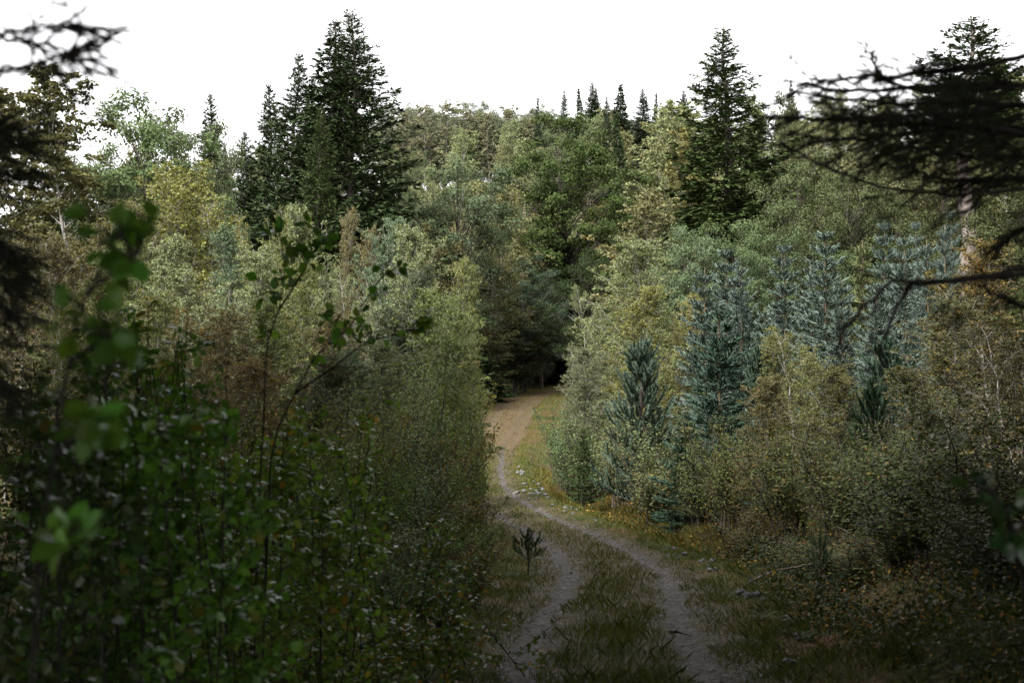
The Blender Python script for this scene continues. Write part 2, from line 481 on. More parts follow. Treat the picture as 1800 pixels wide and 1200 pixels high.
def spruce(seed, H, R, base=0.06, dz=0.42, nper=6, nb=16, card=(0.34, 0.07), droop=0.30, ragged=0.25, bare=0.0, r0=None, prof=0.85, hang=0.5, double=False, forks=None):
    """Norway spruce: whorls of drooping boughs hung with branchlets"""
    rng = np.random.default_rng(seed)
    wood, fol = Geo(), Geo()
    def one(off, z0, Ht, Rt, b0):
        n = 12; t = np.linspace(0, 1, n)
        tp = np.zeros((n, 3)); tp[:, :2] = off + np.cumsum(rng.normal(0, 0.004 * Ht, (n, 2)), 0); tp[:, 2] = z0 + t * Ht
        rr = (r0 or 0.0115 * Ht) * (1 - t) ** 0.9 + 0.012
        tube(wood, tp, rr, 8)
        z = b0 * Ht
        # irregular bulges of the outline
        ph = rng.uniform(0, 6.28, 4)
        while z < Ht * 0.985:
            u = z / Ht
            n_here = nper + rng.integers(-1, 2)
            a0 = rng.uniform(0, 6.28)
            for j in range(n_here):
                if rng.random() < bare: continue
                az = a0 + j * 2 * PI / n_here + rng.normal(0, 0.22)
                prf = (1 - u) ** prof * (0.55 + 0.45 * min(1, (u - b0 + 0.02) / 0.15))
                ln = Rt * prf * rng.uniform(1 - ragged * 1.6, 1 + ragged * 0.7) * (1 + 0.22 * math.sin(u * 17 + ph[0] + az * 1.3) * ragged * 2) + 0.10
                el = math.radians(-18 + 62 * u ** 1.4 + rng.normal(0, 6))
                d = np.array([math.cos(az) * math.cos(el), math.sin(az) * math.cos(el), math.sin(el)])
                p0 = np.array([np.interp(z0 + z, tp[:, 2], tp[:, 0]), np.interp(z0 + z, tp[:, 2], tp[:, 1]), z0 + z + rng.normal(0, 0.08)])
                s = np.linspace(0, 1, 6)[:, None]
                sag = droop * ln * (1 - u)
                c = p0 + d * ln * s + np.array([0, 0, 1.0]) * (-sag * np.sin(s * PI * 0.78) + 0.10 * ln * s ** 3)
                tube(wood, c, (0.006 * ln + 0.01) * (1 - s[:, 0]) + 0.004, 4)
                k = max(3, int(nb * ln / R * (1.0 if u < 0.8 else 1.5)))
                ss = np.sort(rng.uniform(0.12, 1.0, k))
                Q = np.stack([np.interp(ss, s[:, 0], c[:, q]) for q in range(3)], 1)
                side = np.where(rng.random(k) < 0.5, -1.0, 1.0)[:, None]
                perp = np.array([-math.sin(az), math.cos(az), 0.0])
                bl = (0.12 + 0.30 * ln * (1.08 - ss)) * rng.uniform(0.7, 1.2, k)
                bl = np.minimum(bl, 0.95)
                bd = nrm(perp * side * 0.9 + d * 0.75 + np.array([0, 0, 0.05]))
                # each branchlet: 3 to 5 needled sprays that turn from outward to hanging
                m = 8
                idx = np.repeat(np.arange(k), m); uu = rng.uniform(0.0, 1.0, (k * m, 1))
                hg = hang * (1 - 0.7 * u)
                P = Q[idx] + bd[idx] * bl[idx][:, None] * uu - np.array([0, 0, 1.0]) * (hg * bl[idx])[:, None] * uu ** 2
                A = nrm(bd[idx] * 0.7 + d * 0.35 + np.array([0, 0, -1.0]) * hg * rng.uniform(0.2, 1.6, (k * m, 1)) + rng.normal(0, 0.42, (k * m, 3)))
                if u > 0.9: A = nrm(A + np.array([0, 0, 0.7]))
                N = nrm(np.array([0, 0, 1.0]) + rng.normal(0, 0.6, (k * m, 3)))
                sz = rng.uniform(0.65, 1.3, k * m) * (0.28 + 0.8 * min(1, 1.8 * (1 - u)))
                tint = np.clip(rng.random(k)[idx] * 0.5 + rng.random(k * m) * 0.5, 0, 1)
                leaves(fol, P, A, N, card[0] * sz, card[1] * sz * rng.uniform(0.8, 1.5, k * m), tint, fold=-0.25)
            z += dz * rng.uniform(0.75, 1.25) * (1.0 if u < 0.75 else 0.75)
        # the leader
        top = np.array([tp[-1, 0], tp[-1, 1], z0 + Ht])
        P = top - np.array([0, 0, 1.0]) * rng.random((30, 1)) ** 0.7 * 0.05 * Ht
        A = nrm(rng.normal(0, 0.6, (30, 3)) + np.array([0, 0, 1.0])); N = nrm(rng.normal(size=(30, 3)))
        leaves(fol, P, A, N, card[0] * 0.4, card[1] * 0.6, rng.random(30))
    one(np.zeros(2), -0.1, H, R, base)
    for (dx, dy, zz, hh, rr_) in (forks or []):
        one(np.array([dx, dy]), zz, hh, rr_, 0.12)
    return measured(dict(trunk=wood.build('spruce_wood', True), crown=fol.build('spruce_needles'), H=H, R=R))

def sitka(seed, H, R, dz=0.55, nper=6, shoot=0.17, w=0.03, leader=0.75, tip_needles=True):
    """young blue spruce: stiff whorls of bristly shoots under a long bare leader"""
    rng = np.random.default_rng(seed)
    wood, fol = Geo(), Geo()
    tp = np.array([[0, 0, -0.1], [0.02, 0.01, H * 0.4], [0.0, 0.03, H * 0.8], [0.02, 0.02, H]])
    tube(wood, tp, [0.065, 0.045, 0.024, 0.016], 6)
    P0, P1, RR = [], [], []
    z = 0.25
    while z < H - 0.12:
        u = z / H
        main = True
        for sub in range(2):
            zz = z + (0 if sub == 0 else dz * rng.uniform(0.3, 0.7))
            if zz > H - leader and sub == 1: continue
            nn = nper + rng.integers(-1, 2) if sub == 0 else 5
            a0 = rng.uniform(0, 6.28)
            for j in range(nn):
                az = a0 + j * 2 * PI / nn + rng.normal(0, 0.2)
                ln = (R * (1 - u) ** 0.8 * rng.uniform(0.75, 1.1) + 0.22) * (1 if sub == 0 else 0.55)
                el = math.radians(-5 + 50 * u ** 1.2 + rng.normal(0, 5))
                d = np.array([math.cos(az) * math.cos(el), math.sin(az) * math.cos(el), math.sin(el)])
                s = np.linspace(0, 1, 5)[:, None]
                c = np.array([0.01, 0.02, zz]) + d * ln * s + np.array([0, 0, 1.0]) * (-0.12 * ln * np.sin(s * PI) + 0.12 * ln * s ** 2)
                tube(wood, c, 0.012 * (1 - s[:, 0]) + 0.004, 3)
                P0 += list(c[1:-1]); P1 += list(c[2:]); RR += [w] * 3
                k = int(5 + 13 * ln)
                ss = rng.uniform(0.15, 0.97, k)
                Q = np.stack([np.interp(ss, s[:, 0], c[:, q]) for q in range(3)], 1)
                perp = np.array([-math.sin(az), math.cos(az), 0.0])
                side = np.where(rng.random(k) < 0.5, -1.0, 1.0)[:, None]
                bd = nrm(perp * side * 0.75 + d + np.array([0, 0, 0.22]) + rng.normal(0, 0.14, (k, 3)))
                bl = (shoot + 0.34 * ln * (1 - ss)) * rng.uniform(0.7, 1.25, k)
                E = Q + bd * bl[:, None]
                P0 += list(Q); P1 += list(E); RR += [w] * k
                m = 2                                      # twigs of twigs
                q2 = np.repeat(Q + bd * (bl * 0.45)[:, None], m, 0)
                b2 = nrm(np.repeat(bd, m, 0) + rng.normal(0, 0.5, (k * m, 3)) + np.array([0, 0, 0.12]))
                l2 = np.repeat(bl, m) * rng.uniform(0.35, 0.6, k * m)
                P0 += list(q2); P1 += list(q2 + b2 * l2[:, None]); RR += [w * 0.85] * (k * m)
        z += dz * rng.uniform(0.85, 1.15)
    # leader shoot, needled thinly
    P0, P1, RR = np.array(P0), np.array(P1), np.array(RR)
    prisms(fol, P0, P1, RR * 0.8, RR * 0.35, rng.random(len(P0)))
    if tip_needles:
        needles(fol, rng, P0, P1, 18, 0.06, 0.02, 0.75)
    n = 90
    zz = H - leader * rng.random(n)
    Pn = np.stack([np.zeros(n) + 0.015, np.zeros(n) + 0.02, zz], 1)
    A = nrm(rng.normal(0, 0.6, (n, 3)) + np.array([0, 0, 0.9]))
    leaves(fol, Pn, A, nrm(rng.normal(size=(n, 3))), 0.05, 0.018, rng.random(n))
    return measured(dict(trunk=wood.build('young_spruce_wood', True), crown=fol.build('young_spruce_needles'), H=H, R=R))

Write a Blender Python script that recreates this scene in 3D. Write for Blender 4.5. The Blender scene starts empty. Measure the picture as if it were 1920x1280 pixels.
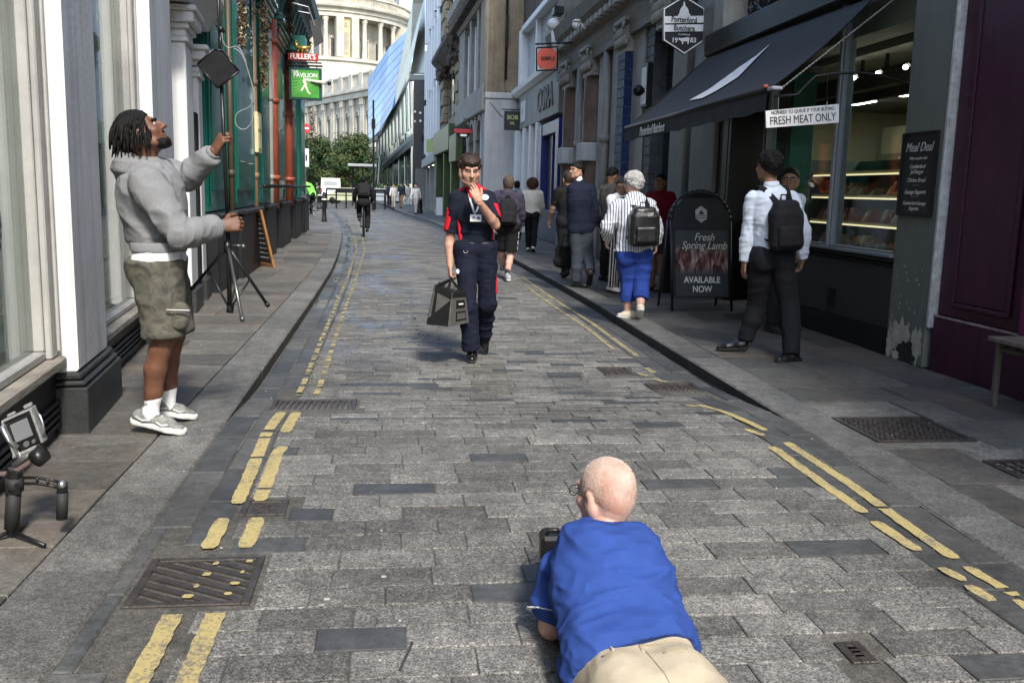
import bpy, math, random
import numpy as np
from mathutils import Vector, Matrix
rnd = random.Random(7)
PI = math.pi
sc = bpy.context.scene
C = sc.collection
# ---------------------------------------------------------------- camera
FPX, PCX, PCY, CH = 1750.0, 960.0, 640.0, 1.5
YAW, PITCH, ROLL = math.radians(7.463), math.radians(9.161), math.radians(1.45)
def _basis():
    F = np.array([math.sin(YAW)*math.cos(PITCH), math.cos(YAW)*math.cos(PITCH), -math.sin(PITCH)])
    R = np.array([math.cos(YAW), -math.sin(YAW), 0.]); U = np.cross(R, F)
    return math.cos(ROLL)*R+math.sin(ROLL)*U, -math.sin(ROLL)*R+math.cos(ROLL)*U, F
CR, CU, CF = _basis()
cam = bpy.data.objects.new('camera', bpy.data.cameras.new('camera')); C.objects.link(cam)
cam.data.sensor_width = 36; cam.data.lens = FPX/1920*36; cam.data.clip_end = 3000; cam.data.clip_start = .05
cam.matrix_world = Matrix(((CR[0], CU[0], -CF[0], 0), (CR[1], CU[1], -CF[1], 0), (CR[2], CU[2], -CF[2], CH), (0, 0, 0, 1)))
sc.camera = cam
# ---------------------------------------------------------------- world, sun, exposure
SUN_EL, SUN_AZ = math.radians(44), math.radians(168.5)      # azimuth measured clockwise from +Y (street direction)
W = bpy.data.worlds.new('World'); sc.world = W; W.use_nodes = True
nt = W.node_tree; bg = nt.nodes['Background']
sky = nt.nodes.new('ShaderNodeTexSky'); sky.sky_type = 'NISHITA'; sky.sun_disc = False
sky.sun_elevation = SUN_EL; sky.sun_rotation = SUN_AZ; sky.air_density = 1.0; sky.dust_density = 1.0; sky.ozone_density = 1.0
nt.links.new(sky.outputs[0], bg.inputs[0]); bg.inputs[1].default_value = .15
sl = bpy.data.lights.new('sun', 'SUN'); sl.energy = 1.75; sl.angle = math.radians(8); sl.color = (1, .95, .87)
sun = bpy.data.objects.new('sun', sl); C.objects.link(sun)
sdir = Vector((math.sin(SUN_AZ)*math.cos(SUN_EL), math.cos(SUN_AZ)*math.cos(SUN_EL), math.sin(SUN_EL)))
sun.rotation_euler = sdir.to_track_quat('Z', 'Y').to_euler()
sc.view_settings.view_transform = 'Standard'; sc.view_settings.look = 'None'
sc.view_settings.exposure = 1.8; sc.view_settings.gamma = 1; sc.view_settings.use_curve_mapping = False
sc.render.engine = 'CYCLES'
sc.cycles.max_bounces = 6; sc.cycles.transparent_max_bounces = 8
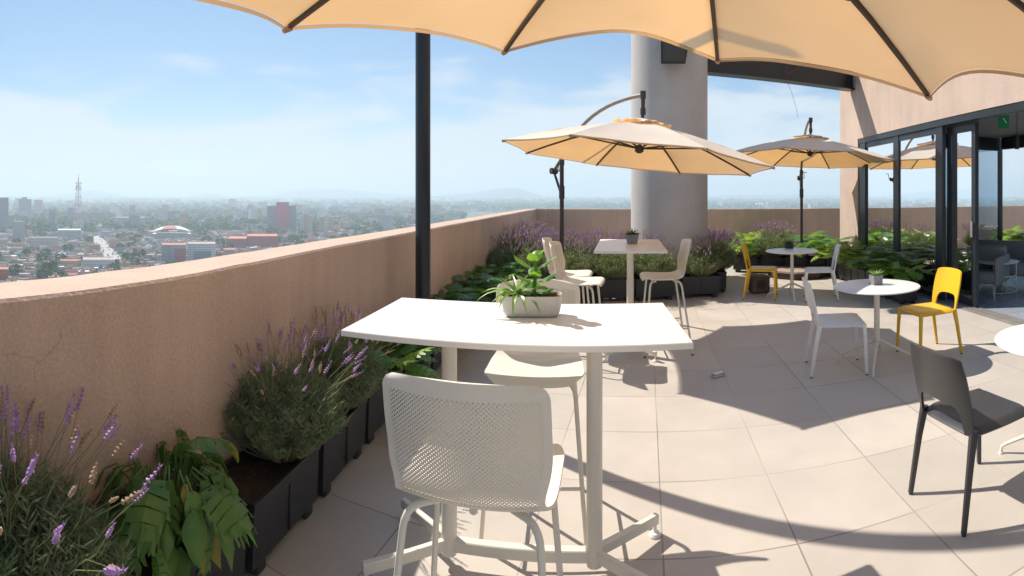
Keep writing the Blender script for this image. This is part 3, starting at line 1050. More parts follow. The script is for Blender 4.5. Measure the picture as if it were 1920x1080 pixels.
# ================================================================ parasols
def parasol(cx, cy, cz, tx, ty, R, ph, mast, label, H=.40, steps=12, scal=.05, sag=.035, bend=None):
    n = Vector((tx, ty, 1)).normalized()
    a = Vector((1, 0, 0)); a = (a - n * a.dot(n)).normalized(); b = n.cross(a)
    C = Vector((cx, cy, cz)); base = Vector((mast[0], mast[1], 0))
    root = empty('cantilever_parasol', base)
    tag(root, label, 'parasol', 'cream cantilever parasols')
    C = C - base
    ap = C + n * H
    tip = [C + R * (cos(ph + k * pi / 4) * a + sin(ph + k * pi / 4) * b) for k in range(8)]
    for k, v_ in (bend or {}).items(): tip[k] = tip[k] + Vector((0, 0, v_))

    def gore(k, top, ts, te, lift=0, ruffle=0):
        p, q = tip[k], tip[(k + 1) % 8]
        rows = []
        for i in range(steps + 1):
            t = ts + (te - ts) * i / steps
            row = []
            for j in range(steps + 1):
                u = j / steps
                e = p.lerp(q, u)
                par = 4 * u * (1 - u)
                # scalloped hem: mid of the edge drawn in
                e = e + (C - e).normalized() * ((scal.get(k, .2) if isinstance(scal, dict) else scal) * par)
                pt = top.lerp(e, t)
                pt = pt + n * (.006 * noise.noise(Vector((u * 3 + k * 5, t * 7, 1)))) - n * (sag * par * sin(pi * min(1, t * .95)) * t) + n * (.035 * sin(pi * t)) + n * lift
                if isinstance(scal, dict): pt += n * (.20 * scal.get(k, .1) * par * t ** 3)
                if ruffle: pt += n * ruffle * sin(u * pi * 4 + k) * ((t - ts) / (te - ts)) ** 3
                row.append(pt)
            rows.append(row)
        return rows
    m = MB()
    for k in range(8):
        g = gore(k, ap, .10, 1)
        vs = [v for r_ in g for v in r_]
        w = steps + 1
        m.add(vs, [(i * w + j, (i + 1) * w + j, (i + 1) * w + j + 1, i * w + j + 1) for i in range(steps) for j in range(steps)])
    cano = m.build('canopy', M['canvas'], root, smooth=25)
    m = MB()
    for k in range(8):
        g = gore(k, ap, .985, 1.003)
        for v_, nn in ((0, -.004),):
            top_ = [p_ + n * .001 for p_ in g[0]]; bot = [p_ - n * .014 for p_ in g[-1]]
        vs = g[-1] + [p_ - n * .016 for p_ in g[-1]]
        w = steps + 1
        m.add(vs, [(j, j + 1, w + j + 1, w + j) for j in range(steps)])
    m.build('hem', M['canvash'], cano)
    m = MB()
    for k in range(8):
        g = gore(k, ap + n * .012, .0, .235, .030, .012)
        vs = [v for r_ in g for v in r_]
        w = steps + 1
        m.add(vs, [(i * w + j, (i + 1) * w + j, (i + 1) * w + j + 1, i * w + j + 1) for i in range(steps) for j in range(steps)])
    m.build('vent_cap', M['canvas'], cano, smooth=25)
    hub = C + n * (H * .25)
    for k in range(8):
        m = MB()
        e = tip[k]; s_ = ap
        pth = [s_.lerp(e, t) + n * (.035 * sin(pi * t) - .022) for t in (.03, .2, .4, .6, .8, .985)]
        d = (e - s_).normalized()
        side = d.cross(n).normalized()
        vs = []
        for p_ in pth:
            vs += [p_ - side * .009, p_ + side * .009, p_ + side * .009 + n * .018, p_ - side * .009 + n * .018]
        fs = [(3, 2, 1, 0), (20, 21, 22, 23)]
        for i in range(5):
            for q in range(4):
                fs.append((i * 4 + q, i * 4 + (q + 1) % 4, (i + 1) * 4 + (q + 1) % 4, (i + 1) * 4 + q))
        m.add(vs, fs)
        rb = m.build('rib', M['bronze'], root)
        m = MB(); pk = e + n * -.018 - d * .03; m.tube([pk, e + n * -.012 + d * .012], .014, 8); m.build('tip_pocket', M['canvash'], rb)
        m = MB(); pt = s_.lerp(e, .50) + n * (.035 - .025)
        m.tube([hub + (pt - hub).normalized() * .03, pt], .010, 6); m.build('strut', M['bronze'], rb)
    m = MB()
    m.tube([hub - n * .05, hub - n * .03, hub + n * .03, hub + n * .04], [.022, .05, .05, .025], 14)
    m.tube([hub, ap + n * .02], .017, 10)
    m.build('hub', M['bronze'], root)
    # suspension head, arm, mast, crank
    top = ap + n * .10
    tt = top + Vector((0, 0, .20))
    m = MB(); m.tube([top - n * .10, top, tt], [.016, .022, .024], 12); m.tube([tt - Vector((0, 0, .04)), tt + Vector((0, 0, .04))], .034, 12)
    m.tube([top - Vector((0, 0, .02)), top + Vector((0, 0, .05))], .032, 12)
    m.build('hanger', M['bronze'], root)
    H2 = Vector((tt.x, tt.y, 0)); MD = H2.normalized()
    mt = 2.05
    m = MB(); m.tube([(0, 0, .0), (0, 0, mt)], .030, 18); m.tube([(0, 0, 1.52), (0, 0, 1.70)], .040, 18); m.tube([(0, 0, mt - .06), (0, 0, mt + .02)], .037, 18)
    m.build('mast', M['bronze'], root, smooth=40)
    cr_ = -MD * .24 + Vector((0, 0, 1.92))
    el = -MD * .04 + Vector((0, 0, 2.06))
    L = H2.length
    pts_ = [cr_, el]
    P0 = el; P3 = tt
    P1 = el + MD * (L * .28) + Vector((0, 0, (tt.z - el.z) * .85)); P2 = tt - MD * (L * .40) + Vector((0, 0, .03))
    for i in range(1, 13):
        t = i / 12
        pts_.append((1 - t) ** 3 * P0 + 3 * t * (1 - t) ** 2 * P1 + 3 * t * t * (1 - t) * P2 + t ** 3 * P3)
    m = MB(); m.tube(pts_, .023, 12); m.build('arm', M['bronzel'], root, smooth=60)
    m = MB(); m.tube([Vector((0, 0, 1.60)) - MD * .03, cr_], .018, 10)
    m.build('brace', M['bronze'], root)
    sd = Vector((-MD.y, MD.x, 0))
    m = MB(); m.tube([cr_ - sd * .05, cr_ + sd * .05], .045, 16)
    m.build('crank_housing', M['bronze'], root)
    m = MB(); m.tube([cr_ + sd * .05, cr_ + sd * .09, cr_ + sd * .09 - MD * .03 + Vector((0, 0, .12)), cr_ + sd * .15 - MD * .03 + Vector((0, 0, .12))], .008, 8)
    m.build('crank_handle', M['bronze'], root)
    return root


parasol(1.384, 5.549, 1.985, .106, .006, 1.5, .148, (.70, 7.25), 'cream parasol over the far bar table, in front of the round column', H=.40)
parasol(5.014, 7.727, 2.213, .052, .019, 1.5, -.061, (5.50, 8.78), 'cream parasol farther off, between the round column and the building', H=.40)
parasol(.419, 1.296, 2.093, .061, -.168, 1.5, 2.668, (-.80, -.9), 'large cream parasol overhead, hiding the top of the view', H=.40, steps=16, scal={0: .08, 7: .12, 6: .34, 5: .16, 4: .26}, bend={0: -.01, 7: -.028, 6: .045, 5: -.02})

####

WRITTEN EXERCISE: Find all the lines containing "were" in the material, then copy them.

FULL ANSWER:
Write a Blender Python script that recreates this scene in 3D. Write for Blender 4.5. The Blender scene starts empty. Measure the picture as if it were 1920x1280 pixels.
Keep writing the Blender script for this image. This is part 3, starting at line 1050. More parts follow. The script is for Blender 4.5. Measure the picture as if it were 1920x1080 pixels.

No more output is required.